Можно ли «переварить» такое горе? Одним махом – никогда. Попытка сделать это, наверно, стала бы похожа на замыкание в электрической сети или тромб в сосуде: слишком много и интенсивно для одной системы. Психика никак не может осилить такое горе сразу. И тогда она осваивает его по крошкам. Порой это несколько секунд в день, лишь одна пронизывающая мысль, и снова забытье – как в случае Сонали.
Алкоголь и другие внешние средства затуманивания сознания, конечно, не то, к чему стоит прибегать. Но у организма есть и встроенные эффективные механизмы защиты. На самом деле их много, психика каждого человека использует свои (то самое «у всех по-разному»), но мне важно сейчас упомянуть два таких механизма – самых, на мой взгляд, ярких и распространенных – шок и отрицание. С большой долей вероятности вы уже знакомы с ними лично или со стороны, на примере близких людей.

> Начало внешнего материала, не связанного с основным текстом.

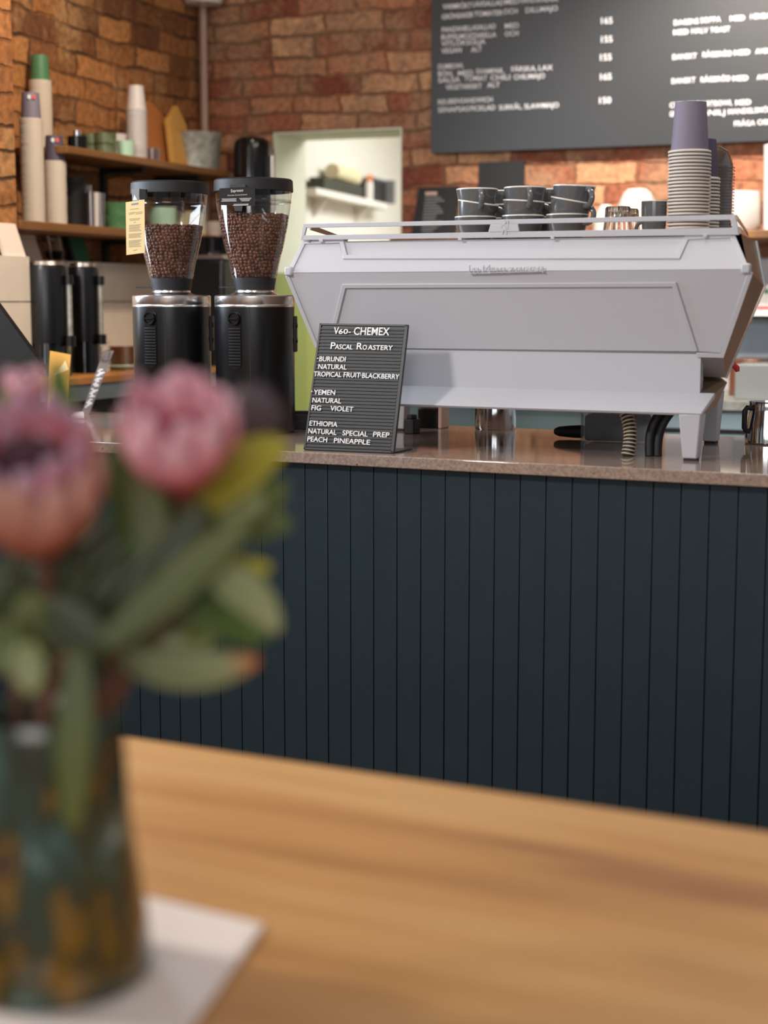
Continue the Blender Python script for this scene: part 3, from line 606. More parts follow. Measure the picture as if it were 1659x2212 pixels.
m = MB(); m.lathe([(0.001, 0), (0.035, 0.002), (0.04, 0.03), (0.001, 0.034)], 18, o + WV * 0.03); m.build('utensil_bowl', M['black_gloss'], t)
# stacked saucers, brown coasters, mint plate
q = atA(220, 786, 0.33)
for i in range(9):
    m = MB(); m.lathe([(r, z + LZ + i * 0.0125) for r, z in [(0.001, 0), (0.024, 0), (0.030, 0.009), (0.030, 0.0115), (0.001, 0.0115)]], 20, (q.x, q.y, 0))
    solo(m, 'white_saucer', M['white'], 'topmost white espresso saucer of the pile beside the urns' if i == 8 else 'white espresso saucer within the pile beside the urns', 'saucer', (q.x, q.y, LZ + i * 0.0125), 'pile of white saucers')
q = atA(268, 780, 0.28)
m = MB(); m.lathe([(r, z + LZ) for r, z in [(0.001, 0), (0.06, 0), (0.085, 0.016), (0.083, 0.019), (0.001, 0.012)]], 28, (q.x, q.y, 0))
solo(m, 'mint_plate', M['mint'], 'mint green plate underneath the pile of brown coasters', 'plate', (q.x, q.y, LZ))
for i in range(7):
    m = MB(); zz = LZ + 0.0125 + i * 0.0105; m.lathe([(r, z + zz) for r, z in [(0.001, 0), (0.052, 0), (0.054, 0.004), (0.052, 0.0095), (0.001, 0.0095)]], 24, (q.x + random.uniform(-.002, .002), q.y, 0))
    solo(m, 'brown_coaster', M['brown'], 'topmost brown coaster of the pile on the mint plate' if i == 6 else 'brown coaster within the pile on the mint plate', 'coaster', (q.x, q.y, zz), 'pile of brown coasters')
# brewer and boiler in the corner
c = atB(465, 690, -0.64)
t = thing('filter_brewer', 'black filter coffee brewer seen between the two grinders', 'coffee brewer', (c.x, c.y, LZ), WANG)
a_, b_ = (c - WP).dot(WU), (c - WP).dot(WV)
m = MB(); wbox(m, a_ - 0.10, a_ + 0.09, b_ - 0.1, b_ + 0.12, 1.17, 1.44); wbox(m, a_ - 0.09, a_ + 0.08, b_ + 0.02, b_ + 0.12, LZ, 1.17); m.build('brewer_body', M['black'], t, bevel=0.012)
m = MB(); wbox(m, a_ - 0.102, a_ + 0.092, b_ - 0.102, b_ + 0.122, 1.44, 1.455); m.build('steel_band', M['steel'], t)
m = MB(); m.lathe([(0.001, 1.455), (0.075, 1.455), (0.085, 1.52), (0.08, 1.525), (0.001, 1.51)], 28, W(a_, b_)); m.build('brew_basket', M['black_gloss'], t)
m = MB(); wbox(m, a_ - 0.09, a_ + 0.08, b_ - 0.1, b_ + 0.02, LZ, LZ + 0.03); m.build('drip_base', M['black'], t)
c = atB(546, 420, -0.2); a_, b_ = (c - WP).dot(WU), -0.2
t = thing('water_boiler', 'tall glossy black cylindrical water boiler left of the doorway', 'water boiler', W(a_, b_, LZ))
m = MB(); m.lathe([(0.001, LZ), (0.078, LZ), (0.078, 1.90), (0.072, 1.93), (0.055, 1.944), (0.001, 1.948)], 36, W(a_, b_)); m.build('boiler_body', M['black_gloss'], t)
m = MB(); m.cyl(0.012, LZ, 1.87, 12, W(a_ + 0.092, b_)); m.build('side_pipe', M['steel'], t)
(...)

Напоминаю вам, что в этой книге мы не рассматриваем стадии горя как удачную модель, так как они считаются слишком упрощенным взглядом на горевание. Шок и отрицание в нашем случае – это механизмы самозащиты психики, такие «предохранители» от короткого замыкания.
Важно: эти защитные механизмы – еще не горевание в чистом виде. Оно начнется потом, позже, когда психика сможет постепенно осознавать произошедшее. Пока же для нее это словно некое безвременье, пустота, существование где-то между «было» и «стало».
Шок – обычно это первое, чем мы встречаем утрату. Если вы теряли близкого, то, скорее всего, знаете это оглушенное состояние, когда мы можем даже перестать слышать и видеть все, что происходит вокруг. Но наверняка вы сталкивались с ним и в ситуациях попроще – например, когда забыли или потеряли какую-то вещь. И вот несколько секунд или минут вы в шоке (мы даже так говорим, когда описываем что-то, во что не можем поверить): продолжаете искать, рыться в вещах, хлопать себя по карманам.